STATED TASK
Only one stretch of the data below should be repeated: the lines from the line containing "Continue the Blender Python script for this scene: part 3, from" through the line containing "[('BOO', [(202, 517), (216, 514), (218, 524), (204, 527)])]", inclusive, exactly as they are.

** START SOURCE MATERIAL **

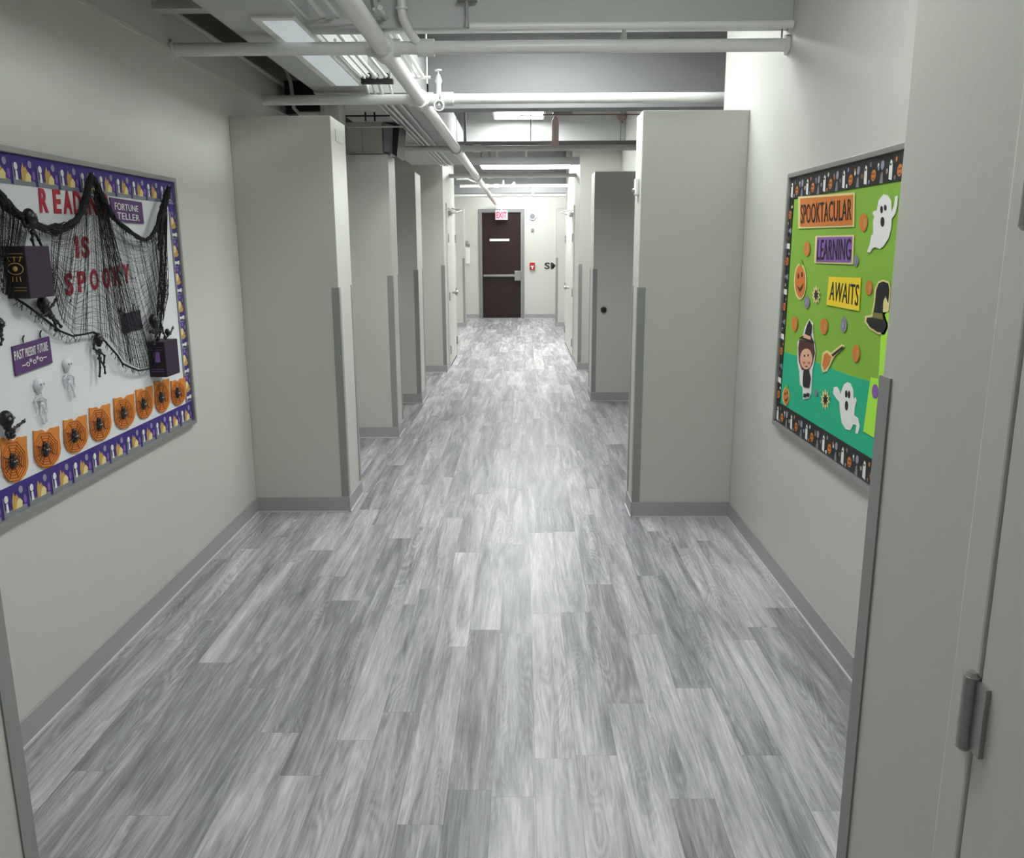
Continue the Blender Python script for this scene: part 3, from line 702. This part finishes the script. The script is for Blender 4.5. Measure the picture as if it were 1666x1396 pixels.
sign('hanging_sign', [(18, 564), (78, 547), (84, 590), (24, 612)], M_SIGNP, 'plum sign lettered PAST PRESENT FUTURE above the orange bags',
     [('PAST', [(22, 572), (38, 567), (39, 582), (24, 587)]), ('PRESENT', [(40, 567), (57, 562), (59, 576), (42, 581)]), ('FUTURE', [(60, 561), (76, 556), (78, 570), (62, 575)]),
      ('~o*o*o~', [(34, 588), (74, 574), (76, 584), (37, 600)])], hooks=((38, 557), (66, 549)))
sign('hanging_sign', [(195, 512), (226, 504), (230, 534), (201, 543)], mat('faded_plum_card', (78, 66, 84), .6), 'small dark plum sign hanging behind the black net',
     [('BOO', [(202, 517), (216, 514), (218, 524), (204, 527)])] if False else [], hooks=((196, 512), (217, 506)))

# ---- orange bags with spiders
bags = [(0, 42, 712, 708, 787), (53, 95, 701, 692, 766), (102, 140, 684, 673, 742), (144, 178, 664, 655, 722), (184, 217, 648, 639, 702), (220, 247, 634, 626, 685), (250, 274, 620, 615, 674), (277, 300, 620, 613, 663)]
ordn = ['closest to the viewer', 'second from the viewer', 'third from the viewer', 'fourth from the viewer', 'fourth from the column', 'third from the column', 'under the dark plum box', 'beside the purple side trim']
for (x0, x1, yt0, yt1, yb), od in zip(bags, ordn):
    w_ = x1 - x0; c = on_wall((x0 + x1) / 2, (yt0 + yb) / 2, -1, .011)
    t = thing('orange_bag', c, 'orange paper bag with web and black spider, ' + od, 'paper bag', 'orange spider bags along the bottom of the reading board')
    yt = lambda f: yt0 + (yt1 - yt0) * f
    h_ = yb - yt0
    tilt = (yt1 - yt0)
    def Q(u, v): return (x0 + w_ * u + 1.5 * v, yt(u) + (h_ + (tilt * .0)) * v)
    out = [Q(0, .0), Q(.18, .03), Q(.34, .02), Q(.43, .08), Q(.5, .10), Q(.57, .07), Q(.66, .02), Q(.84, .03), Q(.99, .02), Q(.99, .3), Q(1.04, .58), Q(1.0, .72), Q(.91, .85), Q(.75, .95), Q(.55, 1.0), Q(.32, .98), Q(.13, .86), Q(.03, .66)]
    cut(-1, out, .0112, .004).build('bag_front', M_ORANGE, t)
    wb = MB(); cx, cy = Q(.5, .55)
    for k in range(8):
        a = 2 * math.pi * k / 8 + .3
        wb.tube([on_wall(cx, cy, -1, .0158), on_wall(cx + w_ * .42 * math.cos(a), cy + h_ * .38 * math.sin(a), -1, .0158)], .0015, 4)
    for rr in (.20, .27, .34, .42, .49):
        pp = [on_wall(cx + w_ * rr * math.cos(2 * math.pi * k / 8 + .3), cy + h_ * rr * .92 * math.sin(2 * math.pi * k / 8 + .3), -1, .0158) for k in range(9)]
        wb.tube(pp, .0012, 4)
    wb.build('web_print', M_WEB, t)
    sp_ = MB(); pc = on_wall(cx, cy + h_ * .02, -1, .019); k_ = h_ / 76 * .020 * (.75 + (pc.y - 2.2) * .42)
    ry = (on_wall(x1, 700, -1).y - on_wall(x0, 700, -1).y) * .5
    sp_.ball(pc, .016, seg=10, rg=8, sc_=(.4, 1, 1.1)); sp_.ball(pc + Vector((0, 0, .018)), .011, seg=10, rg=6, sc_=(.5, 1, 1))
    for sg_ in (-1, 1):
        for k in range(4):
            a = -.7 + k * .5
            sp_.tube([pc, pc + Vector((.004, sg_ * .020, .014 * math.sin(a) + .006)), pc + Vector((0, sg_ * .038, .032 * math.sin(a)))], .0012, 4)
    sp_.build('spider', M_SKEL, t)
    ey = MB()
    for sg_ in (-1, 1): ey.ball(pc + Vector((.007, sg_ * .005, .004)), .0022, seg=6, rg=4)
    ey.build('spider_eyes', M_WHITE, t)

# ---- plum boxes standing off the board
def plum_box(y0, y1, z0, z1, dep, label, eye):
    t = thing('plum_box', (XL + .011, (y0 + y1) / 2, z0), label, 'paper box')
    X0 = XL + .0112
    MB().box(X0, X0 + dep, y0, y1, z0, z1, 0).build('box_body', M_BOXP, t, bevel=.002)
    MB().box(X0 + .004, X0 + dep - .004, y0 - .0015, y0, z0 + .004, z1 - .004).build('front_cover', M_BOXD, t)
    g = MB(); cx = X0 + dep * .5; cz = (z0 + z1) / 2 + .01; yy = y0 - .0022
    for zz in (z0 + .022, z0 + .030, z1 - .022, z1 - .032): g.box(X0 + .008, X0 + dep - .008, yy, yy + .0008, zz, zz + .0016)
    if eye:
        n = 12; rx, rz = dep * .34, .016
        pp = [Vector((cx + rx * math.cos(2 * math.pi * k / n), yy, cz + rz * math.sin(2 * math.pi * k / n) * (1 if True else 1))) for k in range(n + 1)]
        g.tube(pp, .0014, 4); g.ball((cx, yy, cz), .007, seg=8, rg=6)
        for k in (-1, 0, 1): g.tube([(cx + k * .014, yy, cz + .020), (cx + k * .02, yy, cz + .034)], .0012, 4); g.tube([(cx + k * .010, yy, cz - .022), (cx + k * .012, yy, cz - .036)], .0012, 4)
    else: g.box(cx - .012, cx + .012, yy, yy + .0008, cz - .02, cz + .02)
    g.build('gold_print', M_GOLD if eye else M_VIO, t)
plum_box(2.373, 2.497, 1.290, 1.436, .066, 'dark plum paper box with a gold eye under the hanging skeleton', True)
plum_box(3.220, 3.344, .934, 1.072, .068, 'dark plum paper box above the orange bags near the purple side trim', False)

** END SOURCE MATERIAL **
** START SOURCE MATERIAL **

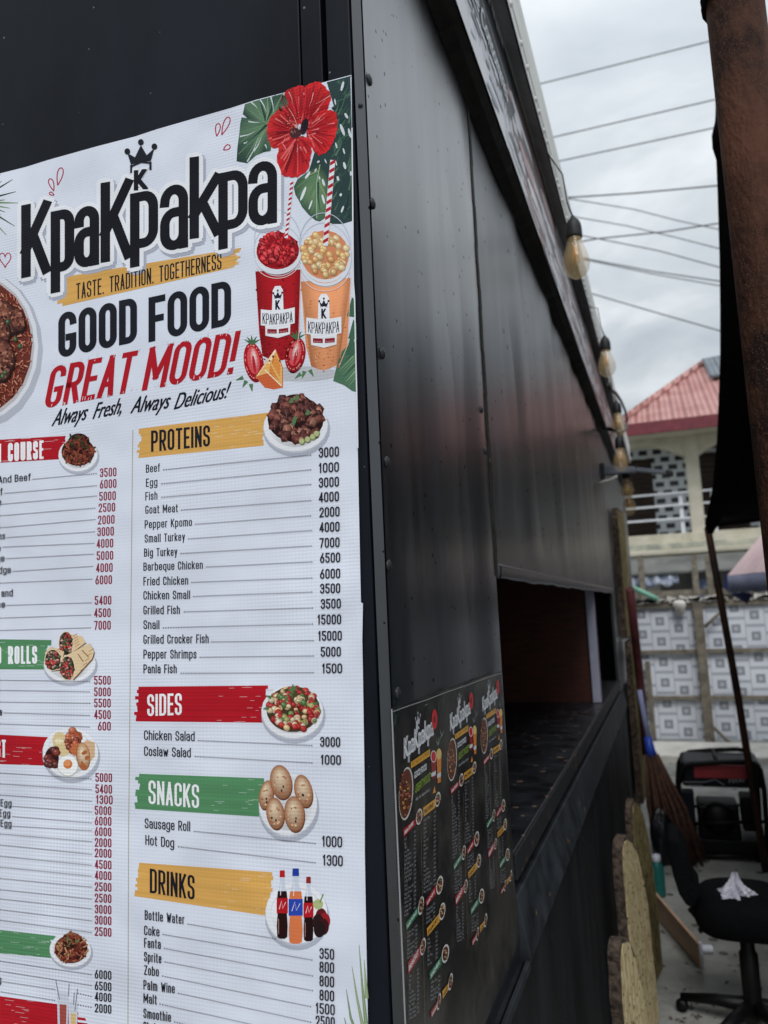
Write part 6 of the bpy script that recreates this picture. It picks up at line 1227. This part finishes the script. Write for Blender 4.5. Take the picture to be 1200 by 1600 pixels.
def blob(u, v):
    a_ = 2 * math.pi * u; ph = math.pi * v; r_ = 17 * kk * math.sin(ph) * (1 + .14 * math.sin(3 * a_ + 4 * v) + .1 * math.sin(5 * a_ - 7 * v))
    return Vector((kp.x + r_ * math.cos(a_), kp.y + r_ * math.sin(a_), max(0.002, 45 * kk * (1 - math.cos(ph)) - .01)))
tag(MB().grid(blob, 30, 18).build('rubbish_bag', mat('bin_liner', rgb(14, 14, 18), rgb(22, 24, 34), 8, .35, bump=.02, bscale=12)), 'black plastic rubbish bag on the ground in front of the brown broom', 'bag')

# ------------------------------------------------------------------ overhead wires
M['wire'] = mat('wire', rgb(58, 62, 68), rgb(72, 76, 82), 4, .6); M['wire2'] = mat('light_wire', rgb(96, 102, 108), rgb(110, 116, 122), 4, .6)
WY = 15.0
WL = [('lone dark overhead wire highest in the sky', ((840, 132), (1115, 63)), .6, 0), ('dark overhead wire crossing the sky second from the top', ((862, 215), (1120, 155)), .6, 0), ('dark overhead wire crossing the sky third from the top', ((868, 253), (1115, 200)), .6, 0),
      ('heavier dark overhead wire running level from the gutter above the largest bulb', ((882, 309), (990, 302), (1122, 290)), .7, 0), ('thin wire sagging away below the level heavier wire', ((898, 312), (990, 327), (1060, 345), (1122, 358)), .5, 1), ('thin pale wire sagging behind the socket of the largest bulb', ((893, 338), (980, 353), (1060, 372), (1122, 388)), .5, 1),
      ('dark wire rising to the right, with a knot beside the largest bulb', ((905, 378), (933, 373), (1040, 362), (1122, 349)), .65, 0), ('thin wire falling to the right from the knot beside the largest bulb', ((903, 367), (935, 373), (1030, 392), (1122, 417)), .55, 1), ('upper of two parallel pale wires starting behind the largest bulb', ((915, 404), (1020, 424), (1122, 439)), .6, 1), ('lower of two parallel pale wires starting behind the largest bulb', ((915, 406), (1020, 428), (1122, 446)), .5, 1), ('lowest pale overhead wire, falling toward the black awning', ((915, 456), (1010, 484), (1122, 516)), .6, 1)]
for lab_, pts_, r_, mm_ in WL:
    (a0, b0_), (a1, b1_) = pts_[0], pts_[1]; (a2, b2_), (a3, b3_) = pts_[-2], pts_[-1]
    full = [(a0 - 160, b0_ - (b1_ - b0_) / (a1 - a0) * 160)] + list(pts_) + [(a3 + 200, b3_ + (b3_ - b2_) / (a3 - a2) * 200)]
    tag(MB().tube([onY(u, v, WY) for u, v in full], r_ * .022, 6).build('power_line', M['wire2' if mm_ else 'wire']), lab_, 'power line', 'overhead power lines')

** END SOURCE MATERIAL **
** START SOURCE MATERIAL **

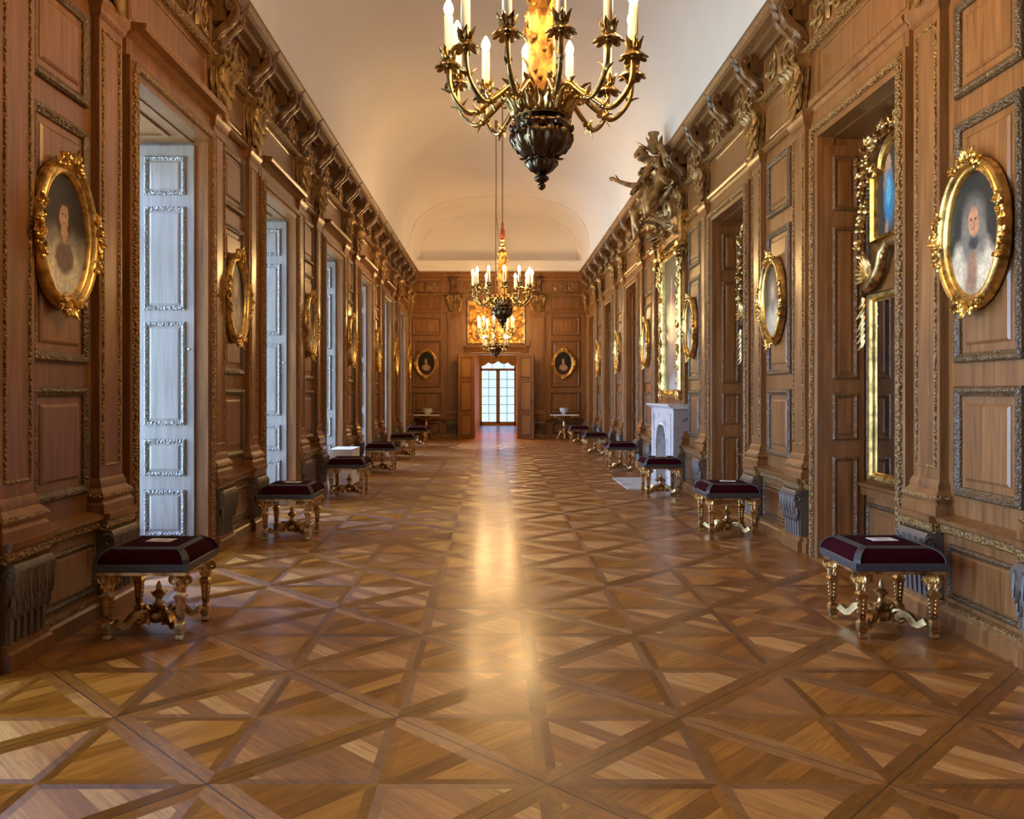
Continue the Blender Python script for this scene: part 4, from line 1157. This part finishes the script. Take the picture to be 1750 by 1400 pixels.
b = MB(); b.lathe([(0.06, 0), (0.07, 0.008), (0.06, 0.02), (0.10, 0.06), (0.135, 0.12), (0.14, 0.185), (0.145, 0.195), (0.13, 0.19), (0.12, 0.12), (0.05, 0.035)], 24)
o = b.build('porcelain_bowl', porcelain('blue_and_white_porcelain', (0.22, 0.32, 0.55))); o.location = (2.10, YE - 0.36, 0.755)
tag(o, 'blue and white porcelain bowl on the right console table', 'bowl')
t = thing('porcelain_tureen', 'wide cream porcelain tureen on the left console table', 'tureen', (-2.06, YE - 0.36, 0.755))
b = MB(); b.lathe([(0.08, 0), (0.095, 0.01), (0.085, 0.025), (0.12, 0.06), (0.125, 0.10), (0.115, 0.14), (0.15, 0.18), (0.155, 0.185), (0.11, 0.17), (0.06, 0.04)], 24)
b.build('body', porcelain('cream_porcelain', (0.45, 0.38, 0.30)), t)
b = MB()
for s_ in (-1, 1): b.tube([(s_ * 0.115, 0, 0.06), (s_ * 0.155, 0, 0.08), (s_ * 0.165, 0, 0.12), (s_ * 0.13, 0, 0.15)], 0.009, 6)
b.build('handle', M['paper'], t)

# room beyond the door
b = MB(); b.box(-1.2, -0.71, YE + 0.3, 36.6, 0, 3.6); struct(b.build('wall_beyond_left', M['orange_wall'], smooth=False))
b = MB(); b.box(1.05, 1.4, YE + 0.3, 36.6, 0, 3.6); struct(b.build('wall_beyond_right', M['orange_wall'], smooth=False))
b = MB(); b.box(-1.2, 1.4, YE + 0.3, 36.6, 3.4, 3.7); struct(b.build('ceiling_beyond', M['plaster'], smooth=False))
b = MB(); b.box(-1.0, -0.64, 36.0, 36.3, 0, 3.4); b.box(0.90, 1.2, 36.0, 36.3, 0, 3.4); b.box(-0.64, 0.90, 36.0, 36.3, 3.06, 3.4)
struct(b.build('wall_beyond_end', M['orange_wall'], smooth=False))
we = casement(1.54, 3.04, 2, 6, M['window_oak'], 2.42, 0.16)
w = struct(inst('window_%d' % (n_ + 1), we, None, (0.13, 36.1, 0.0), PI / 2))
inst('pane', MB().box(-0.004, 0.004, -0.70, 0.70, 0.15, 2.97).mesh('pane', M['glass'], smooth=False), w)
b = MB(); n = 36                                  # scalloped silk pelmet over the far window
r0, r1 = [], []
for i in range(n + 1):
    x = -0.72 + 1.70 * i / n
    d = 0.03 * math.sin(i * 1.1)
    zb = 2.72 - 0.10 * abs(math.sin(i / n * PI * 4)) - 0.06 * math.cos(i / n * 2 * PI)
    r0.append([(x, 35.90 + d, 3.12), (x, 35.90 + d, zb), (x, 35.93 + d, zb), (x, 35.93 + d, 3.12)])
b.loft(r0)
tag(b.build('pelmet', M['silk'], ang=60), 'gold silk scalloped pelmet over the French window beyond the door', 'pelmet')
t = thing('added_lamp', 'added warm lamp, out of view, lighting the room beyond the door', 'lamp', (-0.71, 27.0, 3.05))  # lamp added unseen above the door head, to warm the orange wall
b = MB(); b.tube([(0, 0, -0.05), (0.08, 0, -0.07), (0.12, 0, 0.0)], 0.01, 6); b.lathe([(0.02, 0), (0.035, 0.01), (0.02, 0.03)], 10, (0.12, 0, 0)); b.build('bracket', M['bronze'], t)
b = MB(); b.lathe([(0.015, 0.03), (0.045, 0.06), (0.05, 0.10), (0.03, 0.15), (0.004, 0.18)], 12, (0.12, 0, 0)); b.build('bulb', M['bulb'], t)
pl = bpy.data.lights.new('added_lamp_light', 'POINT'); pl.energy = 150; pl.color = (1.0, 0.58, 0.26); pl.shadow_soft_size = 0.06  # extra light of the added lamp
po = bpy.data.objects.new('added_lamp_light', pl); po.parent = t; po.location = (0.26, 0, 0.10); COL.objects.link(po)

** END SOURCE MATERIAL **

THE RESULT
Continue the Blender Python script for this scene: part 3, from line 702. This part finishes the script. The script is for Blender 4.5. Measure the picture as if it were 1666x1396 pixels.
sign('hanging_sign', [(18, 564), (78, 547), (84, 590), (24, 612)], M_SIGNP, 'plum sign lettered PAST PRESENT FUTURE above the orange bags',
     [('PAST', [(22, 572), (38, 567), (39, 582), (24, 587)]), ('PRESENT', [(40, 567), (57, 562), (59, 576), (42, 581)]), ('FUTURE', [(60, 561), (76, 556), (78, 570), (62, 575)]),
      ('~o*o*o~', [(34, 588), (74, 574), (76, 584), (37, 600)])], hooks=((38, 557), (66, 549)))
sign('hanging_sign', [(195, 512), (226, 504), (230, 534), (201, 543)], mat('faded_plum_card', (78, 66, 84), .6), 'small dark plum sign hanging behind the black net',
     [('BOO', [(202, 517), (216, 514), (218, 524), (204, 527)])] if False else [], hooks=((196, 512), (217, 506)))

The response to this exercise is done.